Human authorities fall much shorter than all this. We get disappointed with them. We pinned our hopes in the past on so-called “saviors” only to find out they were just as corrupt or as inept like everybody else. We pinned our hopes for years on someone who put down a dictatorship, only to feel our jaws sag when she recently asked for apologies from someone else whom she helped topple down from his power base. Human authorities, after tasting how good a life it apparently is to hold so much power, prestige, and privilege, hem and haw when asked to step down. They plot and scheme their way through just to add years to their “public service.”

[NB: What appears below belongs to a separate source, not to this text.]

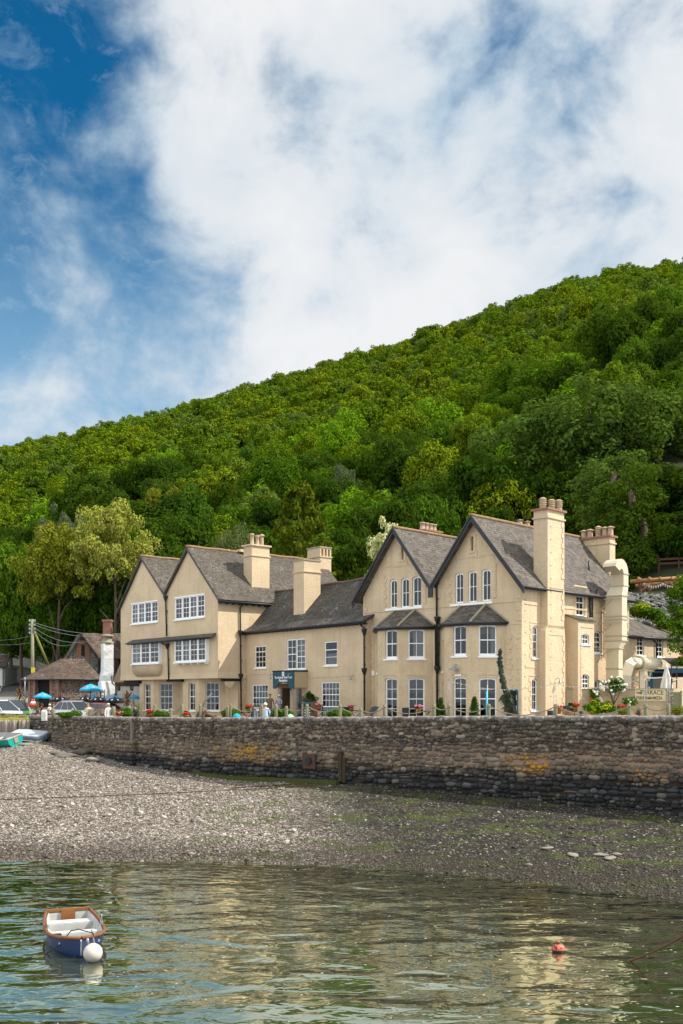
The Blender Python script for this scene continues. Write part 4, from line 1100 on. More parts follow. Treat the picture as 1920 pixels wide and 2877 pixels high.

Jesus spoke with authority, and not like the way scribes did. He had an interior, deeper, and more stable power base. And that power base is no less than God, the Father, who is the ultimate source of all authority. We may be able to add years to our life, but it is God and God alone who can add life to our years.

It might be us humans who plant and sow the seeds, but it is only God who makes them grow. Only God can augment our stature. Only God can credibly stand behind our claims and pretensions to whatever titles and abilities we have. Monikers like “honorable” and “distinguished senators” and “distinguished congressmen” which all those in power love to lavish on themselves, are ultimately only skin deep. “Unless the Lord builds the house, in vain do their builders labor.”

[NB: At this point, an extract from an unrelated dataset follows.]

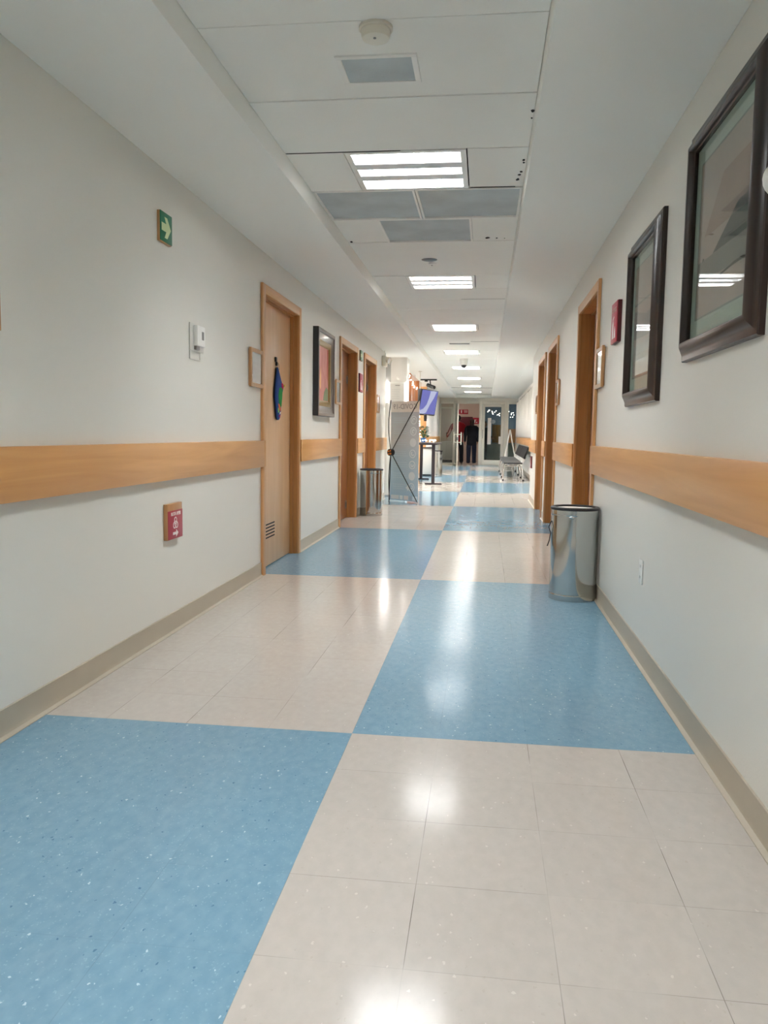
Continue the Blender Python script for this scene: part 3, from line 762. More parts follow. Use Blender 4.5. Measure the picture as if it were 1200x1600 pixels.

We are surrounded by usurpers and pretenders to the throne many days of our lives. Authority comes cheap. All you need is a few billions of pesos to clinch it (if one speaks of being President in the Philippines). But there are pretenders, and there are real authorities that need to be listened to. They are like Christ, who speaks as one with authority. They GROW and makes others grow. They are not just noisy people “full of sound and fury, signifying nothing,” who only do nothing more than crow and glow … and bark orders that everybody hears, but nobody listens to.

Comments

fr.peter said…
thank you for the homilies. every week po ba merong nilalabas na homily in tagalog? tnx po ulit. god bless
tajing said…
tnx fr. chito for the homily!
Unknown said…
thanks for your comments. i can't place both of you just right now, but yes, i am trying my best to come up with a tagalog version every week. FORZA!
Anonymous said…
thank you po father for this blogs.. its really helpful for us lalo na kapag di kami nakakapunta ng simbahan para magmisa. i've really appreciated the way you have the homily posted here in the internet to be read by other people. god bless.